Proud Step for Chile

HEARTENING proof of the march of democracy in Chile comes with the arrests of two former security officers who have long been implicated in the murder of Orlando Letelier. Mr. Letelier, a onetime official under Chilean President Salvadore Allende Gossens, was killed by a car bomb in Washington in 1976. Evidence points to Gen. Juan Manuel Contreras Sepulveda, the head of the secret police during the military rule of Gen. Augusto Pinochet Ugarte, and Col. Pedro Espinoza Bravo, who served under Contreras, as the masterminds of the plot. Six underlings have been convicted in the US in connection with the Letelier murder, but for years it seemed unlikely - despite repeated urgings by Washington - that Contreras and Espinoza would ever be prosecuted.

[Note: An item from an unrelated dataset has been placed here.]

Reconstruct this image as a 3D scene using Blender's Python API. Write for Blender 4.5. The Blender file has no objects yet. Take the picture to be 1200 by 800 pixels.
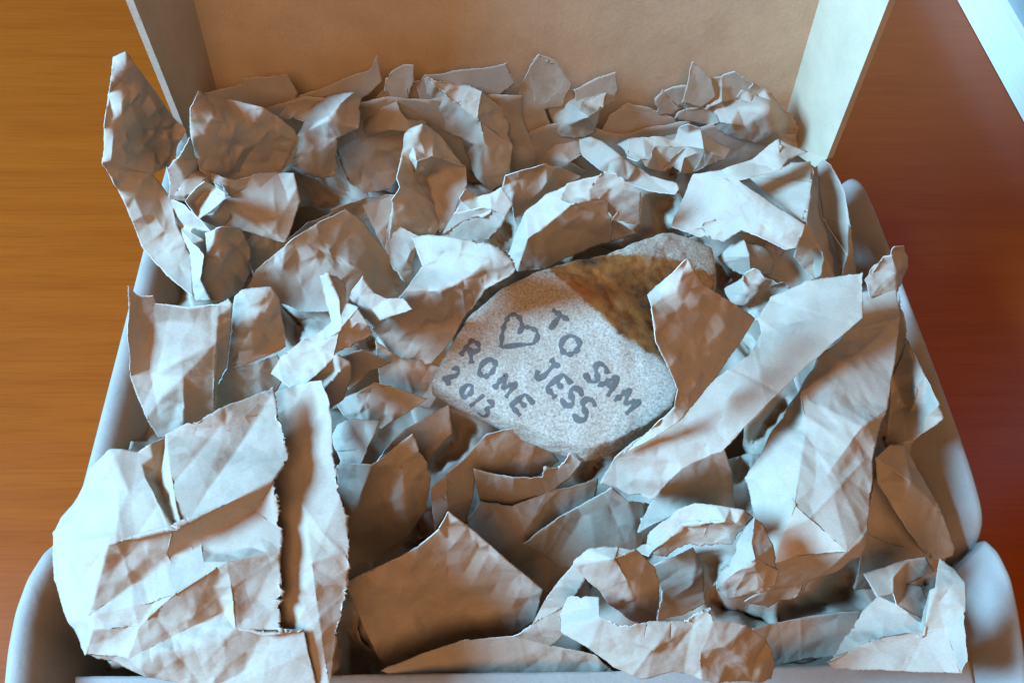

But now, just days before the statute of limitations would have expired, the two officers have been detained on the orders of Supreme Court Justice Adolfo Banados, who was placed in charge of a special investigation by democratically elected President Patricio Aylwin Azocar. Justice Banados had a strong human rights record as a lower-court judge before President Aylwin elevated him to the high bench. Between 1973, when Pinochet seized power in a bloody coup, and 1978 the military government was responsible for the death or disappearance of thousands of political opponents, as described in a report issued by a presidential commission earlier this year. Most of the violations are covered by an amnesty law Pinochet signed in 1978, but, under US pressure, the Letelier case was excluded from the bill. The Letelier case has high symbolic importance in Chile as well as the US, for it is one of the few cases from the darkest days of Pinochet's repression that can be prosecuted. Public demands for justice are loud. However, elements in the military and the political right will also work to undermine the case by tarring it as a product of American meddling. The US can help undercut that claim by restating its hands-off support of Chile's justice system under Aylwin's administration.